What does that mean? Is 'yield' not the end usable product from the batch?

2 comments

Well, Calc tells me that 0.998^500 is 0.3675 :)

It's a familiar concept from organic chemistry.

Edit: If yield per step averages 99.8%, and there are 500 steps, overall yield is 36.8%.

'yield' is a really impossible measure for this kind of process, because it presupposes full end to end knowledge of fabrication processes.
Not sure I follow. The 99.8% is just an example number. If one machine messed up really bad and had just 50% yield, all other machines would need to do far better in terms of overall quality to achieve 36% yield. Of course every single machine isn't at the same quality level.

At the same time, when wafers get scrapped, they do justify why they were scrapped. There are metrology processes and tests performed as you go to ensure you don't run ruined wafers through additional manufacturing steps.

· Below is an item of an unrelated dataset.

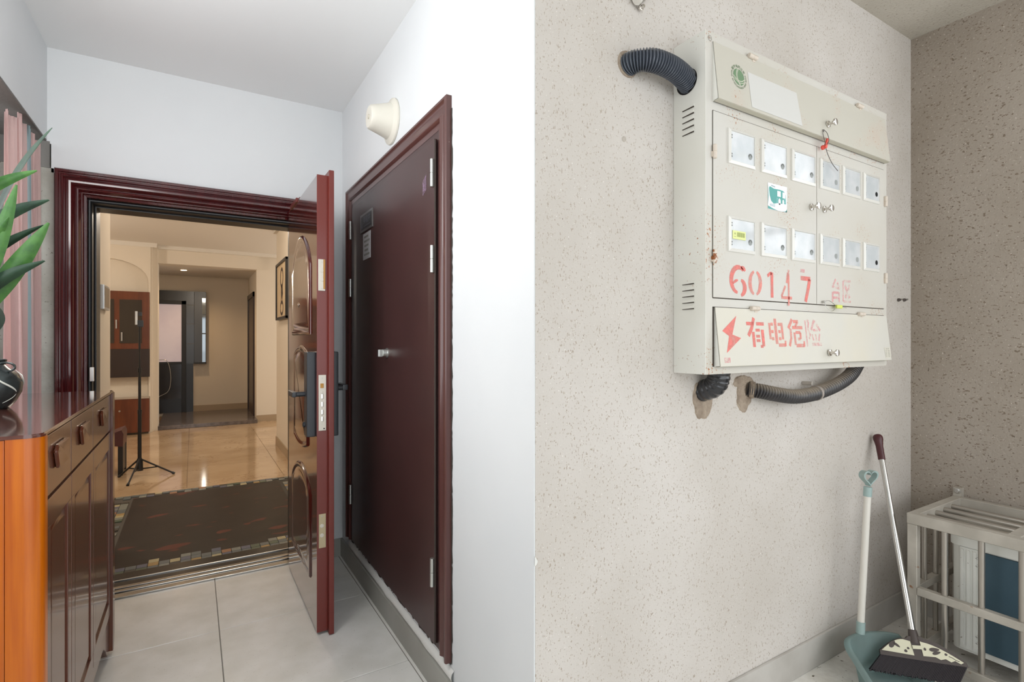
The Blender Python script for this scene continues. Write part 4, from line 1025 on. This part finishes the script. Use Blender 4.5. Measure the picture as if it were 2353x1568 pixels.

Yes it is. The 99.8% hypothetical number is on a per operation basis. Depending on the layers and complexity of the chip, the ballpark number of operations might be 300-1500 (lots of hand waiving here).

The gist of that part is meant to show how important and impressive the entire process is. In "normal" manufacturing, 99.8% good parts is a pretty darn good process. Many of the easy wins are already implemented. Most normal things are manufactured in far fewer steps, so even if you're only making 95% good parts, it doesn't absolutely kill your total recovery (start to finish).